- _OBJECTIVE_: In the listing below, find the line containing "Write a Blender" and the line containing "sc.view_settings.exposure = 0.0". Repeat exactly those two lines and every line between them, nothing more.

- _SUPPLIED MATERIAL_:
BEGIN
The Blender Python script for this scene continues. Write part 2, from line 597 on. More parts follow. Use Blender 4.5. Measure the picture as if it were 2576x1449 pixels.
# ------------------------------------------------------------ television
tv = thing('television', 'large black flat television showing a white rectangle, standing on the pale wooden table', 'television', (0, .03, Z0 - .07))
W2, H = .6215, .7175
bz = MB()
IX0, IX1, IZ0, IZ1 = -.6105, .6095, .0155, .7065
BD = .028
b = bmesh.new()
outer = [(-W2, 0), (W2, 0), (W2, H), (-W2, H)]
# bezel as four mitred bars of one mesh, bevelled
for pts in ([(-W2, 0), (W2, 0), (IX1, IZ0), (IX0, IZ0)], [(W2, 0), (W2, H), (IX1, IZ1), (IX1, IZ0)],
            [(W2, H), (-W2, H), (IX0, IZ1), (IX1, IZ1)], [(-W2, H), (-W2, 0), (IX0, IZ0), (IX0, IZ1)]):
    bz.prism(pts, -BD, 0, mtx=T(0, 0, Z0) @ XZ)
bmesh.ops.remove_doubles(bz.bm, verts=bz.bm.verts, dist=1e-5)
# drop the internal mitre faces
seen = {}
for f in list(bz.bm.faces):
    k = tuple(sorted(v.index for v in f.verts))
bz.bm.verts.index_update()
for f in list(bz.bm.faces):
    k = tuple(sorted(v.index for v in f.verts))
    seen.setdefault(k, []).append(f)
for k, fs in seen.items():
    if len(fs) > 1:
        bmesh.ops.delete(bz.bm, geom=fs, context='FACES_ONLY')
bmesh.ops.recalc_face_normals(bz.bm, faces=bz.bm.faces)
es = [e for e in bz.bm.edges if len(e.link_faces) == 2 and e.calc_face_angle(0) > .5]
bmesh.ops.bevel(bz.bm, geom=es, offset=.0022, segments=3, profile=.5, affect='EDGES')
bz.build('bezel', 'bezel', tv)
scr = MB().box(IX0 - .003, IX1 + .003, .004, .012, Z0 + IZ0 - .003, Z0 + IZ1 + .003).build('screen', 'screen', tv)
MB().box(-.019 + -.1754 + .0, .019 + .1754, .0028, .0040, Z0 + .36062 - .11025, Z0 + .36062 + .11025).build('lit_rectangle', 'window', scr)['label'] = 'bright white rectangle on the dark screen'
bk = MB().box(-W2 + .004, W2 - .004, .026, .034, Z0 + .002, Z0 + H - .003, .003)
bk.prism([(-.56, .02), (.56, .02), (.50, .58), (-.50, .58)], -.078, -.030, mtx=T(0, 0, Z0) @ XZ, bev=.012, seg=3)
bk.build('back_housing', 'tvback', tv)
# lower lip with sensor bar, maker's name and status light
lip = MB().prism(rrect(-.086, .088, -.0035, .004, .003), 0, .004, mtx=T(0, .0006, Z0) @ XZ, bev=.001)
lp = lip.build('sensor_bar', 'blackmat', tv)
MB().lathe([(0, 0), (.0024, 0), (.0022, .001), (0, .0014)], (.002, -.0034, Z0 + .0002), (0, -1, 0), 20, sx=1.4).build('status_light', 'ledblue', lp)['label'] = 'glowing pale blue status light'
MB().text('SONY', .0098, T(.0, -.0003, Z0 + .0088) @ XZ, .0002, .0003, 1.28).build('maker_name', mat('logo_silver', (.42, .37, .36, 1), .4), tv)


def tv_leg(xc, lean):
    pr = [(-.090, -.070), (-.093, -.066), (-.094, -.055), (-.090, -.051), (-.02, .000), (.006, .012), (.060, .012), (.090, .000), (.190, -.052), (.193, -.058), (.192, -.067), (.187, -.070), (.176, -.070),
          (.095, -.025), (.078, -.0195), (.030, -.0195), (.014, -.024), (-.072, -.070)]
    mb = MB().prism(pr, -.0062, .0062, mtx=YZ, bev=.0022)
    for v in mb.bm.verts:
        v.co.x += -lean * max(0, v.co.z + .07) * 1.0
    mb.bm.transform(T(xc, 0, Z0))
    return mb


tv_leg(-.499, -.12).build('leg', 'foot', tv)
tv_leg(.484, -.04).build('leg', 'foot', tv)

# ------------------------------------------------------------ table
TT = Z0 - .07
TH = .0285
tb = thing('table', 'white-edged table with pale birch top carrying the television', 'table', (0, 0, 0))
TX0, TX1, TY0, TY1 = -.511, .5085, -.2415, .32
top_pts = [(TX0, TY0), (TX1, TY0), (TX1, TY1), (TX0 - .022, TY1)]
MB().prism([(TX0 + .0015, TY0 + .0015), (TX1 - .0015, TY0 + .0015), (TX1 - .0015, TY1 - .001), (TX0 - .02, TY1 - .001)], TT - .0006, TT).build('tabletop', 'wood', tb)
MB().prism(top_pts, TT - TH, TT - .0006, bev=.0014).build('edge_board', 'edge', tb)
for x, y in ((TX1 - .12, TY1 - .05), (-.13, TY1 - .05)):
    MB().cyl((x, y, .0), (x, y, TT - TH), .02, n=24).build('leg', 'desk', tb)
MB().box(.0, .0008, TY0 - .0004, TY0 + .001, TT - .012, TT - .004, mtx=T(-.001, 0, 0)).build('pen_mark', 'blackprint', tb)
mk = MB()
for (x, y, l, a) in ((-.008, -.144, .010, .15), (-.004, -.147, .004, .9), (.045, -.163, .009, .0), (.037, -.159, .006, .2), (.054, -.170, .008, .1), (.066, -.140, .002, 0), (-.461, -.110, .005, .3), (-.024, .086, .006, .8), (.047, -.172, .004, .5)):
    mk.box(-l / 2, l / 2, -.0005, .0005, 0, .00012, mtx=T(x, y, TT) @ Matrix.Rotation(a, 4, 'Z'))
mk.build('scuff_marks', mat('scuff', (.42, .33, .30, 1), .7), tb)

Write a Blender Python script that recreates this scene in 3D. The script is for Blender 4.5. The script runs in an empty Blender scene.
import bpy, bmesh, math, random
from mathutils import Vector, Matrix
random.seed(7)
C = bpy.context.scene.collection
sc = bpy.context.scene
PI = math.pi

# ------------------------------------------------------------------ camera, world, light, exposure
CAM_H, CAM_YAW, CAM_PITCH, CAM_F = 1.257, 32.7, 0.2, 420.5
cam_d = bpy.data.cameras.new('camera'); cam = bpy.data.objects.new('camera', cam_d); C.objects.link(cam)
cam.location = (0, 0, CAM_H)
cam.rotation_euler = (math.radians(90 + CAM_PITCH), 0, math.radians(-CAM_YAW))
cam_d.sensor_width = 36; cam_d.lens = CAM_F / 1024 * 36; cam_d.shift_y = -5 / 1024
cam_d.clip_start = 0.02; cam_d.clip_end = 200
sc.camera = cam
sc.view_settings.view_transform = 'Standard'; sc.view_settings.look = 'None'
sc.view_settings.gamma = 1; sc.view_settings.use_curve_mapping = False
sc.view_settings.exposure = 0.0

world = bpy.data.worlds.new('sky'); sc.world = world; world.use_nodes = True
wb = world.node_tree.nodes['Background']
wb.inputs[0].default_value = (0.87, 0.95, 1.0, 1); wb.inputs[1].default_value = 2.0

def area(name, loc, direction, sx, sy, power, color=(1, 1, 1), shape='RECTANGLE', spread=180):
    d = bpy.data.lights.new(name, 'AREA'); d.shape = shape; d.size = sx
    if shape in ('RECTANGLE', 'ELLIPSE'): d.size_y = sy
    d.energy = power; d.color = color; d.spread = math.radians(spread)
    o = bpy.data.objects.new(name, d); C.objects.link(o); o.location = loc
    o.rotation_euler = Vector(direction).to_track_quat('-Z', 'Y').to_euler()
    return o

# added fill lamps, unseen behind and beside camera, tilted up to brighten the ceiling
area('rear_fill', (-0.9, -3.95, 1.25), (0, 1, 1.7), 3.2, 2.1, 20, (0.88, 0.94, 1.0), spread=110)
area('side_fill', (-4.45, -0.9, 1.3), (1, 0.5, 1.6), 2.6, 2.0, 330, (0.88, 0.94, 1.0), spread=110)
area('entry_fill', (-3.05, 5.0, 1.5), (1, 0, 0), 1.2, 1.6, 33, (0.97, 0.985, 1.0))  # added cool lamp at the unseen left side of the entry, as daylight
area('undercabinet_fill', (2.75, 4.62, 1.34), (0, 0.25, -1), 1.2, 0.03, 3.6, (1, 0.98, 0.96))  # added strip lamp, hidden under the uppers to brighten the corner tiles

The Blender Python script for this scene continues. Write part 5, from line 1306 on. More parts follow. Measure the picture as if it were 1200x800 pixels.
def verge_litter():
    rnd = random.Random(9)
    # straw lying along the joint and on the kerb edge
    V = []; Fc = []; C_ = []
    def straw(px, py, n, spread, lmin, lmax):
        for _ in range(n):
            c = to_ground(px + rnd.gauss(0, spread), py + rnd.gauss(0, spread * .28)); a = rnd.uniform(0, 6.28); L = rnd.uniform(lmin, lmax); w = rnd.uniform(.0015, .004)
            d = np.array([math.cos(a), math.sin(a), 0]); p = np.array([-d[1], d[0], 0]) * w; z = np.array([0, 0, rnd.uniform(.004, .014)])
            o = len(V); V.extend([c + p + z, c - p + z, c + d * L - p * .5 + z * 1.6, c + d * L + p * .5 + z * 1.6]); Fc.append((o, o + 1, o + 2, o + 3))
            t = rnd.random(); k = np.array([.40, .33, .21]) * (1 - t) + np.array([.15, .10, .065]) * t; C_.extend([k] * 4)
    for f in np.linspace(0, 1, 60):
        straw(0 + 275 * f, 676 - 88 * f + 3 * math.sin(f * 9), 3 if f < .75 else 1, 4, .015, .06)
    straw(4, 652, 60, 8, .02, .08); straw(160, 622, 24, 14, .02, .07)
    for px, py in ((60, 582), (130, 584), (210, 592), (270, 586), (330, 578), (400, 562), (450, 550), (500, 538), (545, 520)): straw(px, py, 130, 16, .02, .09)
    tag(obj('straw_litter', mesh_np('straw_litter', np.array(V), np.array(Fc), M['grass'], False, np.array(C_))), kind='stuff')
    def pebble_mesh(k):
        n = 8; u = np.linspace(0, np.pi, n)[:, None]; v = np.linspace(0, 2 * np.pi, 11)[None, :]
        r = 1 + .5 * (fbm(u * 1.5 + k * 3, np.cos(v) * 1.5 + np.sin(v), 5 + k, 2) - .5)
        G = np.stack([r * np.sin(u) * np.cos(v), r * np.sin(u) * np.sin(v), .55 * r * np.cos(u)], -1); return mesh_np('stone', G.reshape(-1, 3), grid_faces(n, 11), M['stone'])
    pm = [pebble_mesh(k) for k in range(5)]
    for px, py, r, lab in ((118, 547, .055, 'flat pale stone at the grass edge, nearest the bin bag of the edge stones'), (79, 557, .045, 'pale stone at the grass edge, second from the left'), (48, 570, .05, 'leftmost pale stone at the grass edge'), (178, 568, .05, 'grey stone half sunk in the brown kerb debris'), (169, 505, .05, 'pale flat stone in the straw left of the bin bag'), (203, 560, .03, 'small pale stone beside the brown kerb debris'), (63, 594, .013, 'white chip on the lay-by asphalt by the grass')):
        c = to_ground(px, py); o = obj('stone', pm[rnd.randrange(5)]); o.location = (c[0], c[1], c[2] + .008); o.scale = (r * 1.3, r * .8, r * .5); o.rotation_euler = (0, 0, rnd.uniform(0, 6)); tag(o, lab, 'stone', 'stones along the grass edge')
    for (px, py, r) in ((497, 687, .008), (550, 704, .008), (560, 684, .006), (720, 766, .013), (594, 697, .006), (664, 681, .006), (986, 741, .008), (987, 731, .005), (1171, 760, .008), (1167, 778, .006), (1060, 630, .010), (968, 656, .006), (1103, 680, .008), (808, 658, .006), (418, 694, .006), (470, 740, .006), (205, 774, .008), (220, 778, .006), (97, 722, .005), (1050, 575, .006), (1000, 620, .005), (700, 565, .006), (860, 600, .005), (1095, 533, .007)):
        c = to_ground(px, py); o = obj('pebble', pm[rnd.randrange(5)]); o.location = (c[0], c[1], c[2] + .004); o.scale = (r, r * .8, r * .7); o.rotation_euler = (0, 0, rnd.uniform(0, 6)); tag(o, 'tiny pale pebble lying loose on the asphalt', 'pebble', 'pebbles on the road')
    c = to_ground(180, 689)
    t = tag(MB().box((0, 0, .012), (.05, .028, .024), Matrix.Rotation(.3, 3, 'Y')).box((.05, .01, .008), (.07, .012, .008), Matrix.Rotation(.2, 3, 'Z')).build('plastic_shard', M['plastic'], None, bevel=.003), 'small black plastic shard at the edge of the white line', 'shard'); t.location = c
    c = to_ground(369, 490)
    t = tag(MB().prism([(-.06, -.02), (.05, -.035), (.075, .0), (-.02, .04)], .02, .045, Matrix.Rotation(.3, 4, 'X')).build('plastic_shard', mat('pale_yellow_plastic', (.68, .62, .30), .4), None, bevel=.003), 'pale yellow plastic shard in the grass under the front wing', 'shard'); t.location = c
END
- _REPLY TO THE EXERCISE_:
Write a Blender Python script that recreates this scene in 3D. The script is for Blender 4.5. The script runs in an empty Blender scene.
import bpy, bmesh, math, random
from mathutils import Vector, Matrix
random.seed(7)
C = bpy.context.scene.collection
sc = bpy.context.scene
PI = math.pi

# ------------------------------------------------------------------ camera, world, light, exposure
CAM_H, CAM_YAW, CAM_PITCH, CAM_F = 1.257, 32.7, 0.2, 420.5
cam_d = bpy.data.cameras.new('camera'); cam = bpy.data.objects.new('camera', cam_d); C.objects.link(cam)
cam.location = (0, 0, CAM_H)
cam.rotation_euler = (math.radians(90 + CAM_PITCH), 0, math.radians(-CAM_YAW))
cam_d.sensor_width = 36; cam_d.lens = CAM_F / 1024 * 36; cam_d.shift_y = -5 / 1024
cam_d.clip_start = 0.02; cam_d.clip_end = 200
sc.camera = cam
sc.view_settings.view_transform = 'Standard'; sc.view_settings.look = 'None'
sc.view_settings.gamma = 1; sc.view_settings.use_curve_mapping = False
sc.view_settings.exposure = 0.0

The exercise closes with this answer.